Margin and Import Mix Vary Across Sectors and Segments
As part of the transaction price impact assessment, Black Book said it considered the mix of vehicles in each sector and segment that are imported versus. domestically assembled. The company further said it assumes overall profit margin is higher for Premium brands versus Mainstream brands and higher for Truck/Utilities vs. Passenger Car segments.
No Consideration of Cross-Elasticity Impacts for Non-Affected Vehicles
According to Black Book, it has not considered unique shifts in vehicle market share for non-affected vehicles versus vehicles subjected to the 25% tariff.
“This approach extends to automakers who are more insulated from tariff impact due to heavy domestic production (Ford) compared to automakers who are heavily reliant on import vehicles (Volkswagen Group of America),” it said.
US Light Vehicle Price Elasticity of Demand
Black Book noted it established an elasticity curve based on 2021-2024 annual sales and pricing performance (adjusted for inflation). Below is a graphic that shows this elasticity benchmarked against 2024 results. Sales results going back to 2015 are also provided but were not included in the elasticity calculation given changes in recent market conditions.
The Forecast for ATP

Considering all factors, Black Book said it expects ATP to increase to $52,250, a 5% rise from the 2024 year-end figure of $49,750. Additional scenarios are also highlighted below alongside storylines that Black Book expects will develop as the full impact of tariffs emerge.

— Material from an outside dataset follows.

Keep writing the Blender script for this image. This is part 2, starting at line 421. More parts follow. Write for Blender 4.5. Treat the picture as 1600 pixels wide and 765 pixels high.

Black Book said it expects an ATP of $52,250 will result in a 12.9 million unit Seasonally Adjusted Annual Rate (SAAR) of sales.
“This forecast aligns with the sales and pricing performance of 2022 at the height of the supply chain crisis,” the company said. “However, during that year the significant rise in incomes went into the pockets of dealers and automakers. In a post-tariff environment, the incremental revenues will go to the federal government at the expense of automakers.
“For context, vehicle sales in the US fell sharply during the Great Recession, dropping to 13.2 million in 2008 and 10.4 million in 2009,” Black Book continued. “Production was also curtailed significantly due to the bankruptcies of GM and Fiat Chrysler Automobiles (now Stellantis). Sales began to recover but were weak in 2010 (11.6M) and 2011 (12.8M). They steadily increased to over 17 million in 2015 and remained strong for the rest of the decade.
Sales to Fall
“In January 2025, prior to the announcement of tariffs, Black Book forecasted 16.4 million sales for the full calendar year,” Black Book stated. “If tariffs are…active through the remainder of the year, Black Book expects sales to fall to 13.7 million cars and trucks in 2025, a roughly 17% overall annual decrease.